>> START Available data
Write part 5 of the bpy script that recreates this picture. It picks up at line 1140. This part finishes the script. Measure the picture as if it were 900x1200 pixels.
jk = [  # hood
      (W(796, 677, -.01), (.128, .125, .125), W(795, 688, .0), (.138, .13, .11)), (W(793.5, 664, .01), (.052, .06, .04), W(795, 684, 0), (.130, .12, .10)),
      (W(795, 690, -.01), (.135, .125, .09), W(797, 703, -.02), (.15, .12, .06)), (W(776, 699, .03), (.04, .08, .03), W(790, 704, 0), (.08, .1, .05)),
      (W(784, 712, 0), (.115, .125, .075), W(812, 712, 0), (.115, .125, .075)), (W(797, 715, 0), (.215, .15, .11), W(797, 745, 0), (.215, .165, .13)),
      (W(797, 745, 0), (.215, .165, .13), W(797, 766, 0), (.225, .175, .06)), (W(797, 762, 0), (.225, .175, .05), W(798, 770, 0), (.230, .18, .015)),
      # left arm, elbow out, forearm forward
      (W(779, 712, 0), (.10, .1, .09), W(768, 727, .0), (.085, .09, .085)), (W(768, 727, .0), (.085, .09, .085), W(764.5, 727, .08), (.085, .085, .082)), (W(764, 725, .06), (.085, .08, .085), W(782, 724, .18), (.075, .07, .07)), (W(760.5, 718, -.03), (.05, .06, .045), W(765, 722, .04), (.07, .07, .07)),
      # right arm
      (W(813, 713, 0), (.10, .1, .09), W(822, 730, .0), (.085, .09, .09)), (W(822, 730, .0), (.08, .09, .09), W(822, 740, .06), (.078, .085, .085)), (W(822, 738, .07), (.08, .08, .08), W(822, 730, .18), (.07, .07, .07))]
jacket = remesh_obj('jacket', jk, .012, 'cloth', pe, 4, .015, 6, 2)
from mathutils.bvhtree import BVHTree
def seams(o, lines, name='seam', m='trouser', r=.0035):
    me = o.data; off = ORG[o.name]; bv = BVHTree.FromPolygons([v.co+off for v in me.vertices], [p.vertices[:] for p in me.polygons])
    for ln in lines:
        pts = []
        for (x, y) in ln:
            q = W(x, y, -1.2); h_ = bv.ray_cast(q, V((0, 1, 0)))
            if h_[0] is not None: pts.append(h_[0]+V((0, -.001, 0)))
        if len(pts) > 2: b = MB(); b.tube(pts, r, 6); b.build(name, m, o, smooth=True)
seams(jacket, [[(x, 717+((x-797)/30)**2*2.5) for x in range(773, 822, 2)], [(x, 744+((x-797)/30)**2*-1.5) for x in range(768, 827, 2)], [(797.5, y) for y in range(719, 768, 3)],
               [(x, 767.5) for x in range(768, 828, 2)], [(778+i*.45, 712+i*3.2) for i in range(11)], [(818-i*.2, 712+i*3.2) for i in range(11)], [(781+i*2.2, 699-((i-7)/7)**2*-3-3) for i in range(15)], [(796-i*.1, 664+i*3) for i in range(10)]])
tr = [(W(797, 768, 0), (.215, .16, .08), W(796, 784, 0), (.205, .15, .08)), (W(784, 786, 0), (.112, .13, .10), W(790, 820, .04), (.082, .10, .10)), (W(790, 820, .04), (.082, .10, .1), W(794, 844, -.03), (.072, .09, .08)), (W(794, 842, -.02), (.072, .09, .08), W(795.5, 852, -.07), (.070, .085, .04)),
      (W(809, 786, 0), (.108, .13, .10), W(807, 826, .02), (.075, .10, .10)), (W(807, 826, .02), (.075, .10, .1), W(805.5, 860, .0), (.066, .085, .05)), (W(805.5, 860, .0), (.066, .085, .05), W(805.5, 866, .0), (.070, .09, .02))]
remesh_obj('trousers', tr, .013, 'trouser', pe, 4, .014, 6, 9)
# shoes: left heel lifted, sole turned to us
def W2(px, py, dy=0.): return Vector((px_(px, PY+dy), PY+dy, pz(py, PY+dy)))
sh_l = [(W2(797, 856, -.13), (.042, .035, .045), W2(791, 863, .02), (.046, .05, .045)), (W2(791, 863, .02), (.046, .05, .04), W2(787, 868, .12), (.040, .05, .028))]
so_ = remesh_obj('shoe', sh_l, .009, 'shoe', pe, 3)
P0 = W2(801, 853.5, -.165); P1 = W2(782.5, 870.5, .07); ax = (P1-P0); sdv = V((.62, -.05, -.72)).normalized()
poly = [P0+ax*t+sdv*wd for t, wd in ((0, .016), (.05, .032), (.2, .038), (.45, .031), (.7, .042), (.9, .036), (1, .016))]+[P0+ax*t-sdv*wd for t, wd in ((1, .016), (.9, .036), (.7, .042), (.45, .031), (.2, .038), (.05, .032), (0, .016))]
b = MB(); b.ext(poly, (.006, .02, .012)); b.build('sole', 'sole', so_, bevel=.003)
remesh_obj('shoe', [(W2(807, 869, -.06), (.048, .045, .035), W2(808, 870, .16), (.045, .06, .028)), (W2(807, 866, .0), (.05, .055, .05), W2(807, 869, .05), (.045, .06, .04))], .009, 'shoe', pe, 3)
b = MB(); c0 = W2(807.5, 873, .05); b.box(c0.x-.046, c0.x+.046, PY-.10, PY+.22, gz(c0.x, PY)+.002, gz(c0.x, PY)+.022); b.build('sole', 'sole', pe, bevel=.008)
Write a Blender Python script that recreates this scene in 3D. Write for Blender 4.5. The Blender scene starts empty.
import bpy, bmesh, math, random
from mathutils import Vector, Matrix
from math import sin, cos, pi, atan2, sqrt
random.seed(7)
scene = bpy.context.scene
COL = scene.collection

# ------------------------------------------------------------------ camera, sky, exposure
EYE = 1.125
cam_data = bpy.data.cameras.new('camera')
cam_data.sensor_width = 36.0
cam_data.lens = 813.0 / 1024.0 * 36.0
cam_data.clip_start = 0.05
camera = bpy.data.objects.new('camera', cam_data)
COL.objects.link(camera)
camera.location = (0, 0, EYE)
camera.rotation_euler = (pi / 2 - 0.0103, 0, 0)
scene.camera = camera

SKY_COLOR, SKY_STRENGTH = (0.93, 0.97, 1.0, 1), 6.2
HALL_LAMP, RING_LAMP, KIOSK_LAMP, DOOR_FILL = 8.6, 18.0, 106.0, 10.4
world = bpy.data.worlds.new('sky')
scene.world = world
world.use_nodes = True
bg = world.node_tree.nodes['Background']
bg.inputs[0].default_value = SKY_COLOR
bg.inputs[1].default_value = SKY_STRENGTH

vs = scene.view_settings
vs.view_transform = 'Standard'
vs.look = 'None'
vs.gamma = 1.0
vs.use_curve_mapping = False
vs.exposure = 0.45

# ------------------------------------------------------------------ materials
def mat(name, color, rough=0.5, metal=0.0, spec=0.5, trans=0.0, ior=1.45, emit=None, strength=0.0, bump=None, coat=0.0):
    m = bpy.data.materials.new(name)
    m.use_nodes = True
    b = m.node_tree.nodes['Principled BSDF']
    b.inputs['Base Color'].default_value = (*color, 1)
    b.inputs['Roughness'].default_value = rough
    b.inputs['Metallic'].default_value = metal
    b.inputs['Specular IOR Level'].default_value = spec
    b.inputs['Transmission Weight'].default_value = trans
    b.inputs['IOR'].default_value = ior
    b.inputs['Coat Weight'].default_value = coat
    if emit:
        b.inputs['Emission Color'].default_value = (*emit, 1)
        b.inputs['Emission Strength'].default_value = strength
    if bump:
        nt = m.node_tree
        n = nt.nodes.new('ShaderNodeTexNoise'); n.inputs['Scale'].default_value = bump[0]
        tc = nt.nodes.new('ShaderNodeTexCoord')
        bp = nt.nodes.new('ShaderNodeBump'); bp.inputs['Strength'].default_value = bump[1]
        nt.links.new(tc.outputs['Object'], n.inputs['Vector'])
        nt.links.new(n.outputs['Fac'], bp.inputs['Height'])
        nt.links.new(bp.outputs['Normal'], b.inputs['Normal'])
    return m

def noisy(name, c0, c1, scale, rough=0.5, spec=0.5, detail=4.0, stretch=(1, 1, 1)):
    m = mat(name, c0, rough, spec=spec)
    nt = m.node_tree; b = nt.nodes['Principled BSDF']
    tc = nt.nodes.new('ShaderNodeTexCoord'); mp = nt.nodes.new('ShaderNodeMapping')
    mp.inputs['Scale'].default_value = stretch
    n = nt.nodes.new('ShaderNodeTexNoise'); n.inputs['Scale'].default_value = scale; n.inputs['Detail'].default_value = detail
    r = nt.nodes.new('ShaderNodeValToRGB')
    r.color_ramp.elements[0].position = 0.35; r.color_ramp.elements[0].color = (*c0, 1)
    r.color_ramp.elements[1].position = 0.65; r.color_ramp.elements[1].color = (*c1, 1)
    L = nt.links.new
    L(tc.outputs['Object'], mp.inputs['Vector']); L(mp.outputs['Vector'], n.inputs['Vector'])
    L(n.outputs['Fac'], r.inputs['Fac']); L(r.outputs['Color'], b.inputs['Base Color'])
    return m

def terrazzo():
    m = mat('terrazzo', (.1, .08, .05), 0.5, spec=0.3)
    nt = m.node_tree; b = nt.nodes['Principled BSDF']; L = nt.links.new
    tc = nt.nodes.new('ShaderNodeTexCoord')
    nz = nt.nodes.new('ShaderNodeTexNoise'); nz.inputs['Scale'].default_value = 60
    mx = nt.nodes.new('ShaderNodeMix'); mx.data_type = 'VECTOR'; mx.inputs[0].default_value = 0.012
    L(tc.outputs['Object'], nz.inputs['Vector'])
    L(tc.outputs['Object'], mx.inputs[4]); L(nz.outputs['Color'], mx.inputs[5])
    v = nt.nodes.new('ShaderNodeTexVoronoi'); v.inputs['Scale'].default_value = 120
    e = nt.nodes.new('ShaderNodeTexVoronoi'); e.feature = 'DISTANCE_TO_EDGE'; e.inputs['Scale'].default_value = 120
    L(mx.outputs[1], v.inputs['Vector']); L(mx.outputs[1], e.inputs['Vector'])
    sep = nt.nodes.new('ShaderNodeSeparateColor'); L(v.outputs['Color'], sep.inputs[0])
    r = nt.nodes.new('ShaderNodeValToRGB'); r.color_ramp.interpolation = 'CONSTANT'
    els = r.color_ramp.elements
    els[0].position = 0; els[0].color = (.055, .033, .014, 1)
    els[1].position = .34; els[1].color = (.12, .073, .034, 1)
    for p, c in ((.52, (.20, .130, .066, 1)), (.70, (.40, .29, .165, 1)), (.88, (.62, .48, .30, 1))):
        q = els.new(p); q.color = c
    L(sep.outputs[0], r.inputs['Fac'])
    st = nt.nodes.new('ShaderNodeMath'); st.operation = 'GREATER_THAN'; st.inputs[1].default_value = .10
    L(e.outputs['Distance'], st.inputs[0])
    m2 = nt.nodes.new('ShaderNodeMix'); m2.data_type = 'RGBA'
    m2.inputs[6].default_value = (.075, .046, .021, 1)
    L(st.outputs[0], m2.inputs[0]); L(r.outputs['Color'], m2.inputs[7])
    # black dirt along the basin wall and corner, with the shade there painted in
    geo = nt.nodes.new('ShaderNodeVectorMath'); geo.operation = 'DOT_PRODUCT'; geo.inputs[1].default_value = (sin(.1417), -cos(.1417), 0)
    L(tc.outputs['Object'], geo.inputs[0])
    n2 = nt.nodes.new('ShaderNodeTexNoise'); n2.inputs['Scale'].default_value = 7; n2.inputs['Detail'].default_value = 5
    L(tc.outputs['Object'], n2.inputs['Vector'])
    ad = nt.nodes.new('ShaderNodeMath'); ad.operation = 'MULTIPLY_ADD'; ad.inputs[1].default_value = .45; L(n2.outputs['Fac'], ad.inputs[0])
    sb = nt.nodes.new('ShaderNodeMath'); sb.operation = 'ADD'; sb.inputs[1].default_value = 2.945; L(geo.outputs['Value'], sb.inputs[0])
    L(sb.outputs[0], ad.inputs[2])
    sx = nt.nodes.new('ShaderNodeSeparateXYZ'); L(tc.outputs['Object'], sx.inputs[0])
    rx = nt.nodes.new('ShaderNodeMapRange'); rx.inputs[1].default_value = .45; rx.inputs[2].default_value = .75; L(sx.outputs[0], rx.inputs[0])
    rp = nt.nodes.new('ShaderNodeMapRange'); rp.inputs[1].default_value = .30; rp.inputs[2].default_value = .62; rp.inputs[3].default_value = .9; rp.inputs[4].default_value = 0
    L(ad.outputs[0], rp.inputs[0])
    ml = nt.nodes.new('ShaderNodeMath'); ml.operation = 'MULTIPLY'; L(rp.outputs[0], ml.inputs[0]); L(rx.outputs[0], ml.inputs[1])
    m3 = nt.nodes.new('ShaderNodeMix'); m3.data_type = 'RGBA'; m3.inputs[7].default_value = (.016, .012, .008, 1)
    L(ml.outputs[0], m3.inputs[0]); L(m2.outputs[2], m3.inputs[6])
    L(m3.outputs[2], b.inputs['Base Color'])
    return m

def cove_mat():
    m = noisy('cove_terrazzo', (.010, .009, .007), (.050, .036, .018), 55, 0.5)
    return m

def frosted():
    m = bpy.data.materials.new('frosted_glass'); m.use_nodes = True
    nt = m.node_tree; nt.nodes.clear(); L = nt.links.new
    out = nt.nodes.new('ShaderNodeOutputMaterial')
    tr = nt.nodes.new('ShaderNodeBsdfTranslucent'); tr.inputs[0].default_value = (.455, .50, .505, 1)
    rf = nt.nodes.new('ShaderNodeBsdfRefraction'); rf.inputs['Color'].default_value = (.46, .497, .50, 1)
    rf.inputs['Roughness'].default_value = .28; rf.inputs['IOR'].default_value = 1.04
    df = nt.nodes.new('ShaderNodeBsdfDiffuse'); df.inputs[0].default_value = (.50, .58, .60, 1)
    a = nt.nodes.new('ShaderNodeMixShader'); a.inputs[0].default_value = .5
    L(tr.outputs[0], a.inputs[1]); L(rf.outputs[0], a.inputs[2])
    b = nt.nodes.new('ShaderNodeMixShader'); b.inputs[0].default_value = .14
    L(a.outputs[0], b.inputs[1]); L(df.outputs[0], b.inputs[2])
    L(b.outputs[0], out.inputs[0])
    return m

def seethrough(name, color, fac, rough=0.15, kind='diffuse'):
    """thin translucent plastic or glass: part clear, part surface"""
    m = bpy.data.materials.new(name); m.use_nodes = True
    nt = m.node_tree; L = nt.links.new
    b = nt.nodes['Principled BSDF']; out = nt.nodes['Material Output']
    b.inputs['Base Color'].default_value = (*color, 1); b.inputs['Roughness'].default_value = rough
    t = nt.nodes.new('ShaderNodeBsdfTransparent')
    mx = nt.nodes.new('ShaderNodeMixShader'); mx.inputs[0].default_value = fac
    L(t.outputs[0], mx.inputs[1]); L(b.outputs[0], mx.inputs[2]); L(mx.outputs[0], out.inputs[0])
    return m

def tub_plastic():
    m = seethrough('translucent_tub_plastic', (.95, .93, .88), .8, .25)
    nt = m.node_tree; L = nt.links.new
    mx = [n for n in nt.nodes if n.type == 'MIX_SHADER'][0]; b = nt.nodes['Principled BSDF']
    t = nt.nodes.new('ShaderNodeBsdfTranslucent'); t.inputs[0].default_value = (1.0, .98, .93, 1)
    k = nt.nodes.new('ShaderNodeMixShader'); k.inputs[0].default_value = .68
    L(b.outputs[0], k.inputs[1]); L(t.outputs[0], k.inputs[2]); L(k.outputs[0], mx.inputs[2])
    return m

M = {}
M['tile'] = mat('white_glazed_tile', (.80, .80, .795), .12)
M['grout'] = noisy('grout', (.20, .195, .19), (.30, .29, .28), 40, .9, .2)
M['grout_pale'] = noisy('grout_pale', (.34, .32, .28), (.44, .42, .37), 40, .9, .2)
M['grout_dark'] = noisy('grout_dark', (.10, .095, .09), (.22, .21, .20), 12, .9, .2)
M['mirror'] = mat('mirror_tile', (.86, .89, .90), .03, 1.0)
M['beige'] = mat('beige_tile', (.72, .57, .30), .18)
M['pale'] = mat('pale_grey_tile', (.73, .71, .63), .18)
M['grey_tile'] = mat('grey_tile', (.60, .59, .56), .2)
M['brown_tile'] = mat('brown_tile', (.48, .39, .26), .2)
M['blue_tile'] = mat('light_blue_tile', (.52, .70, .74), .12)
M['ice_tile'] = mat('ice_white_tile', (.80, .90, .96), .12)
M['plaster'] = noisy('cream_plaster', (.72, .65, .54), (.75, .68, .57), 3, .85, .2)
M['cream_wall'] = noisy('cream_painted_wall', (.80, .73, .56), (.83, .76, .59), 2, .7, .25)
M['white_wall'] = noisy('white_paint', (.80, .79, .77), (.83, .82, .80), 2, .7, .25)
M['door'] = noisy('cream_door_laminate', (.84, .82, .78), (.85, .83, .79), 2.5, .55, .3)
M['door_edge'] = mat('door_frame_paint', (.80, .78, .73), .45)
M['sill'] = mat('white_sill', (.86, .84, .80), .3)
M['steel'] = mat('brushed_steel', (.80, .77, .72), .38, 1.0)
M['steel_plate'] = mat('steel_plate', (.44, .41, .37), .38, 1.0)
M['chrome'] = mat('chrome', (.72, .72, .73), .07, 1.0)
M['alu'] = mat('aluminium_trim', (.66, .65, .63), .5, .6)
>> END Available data
_Exercise:_ List each line of the records that holds the string "this".

_Output below:_
Write part 5 of the bpy script that recreates this picture. It picks up at line 1140. This part finishes the script. Measure the picture as if it were 900x1200 pixels.
Write a Blender Python script that recreates this scene in 3D. Write for Blender 4.5. The Blender scene starts empty.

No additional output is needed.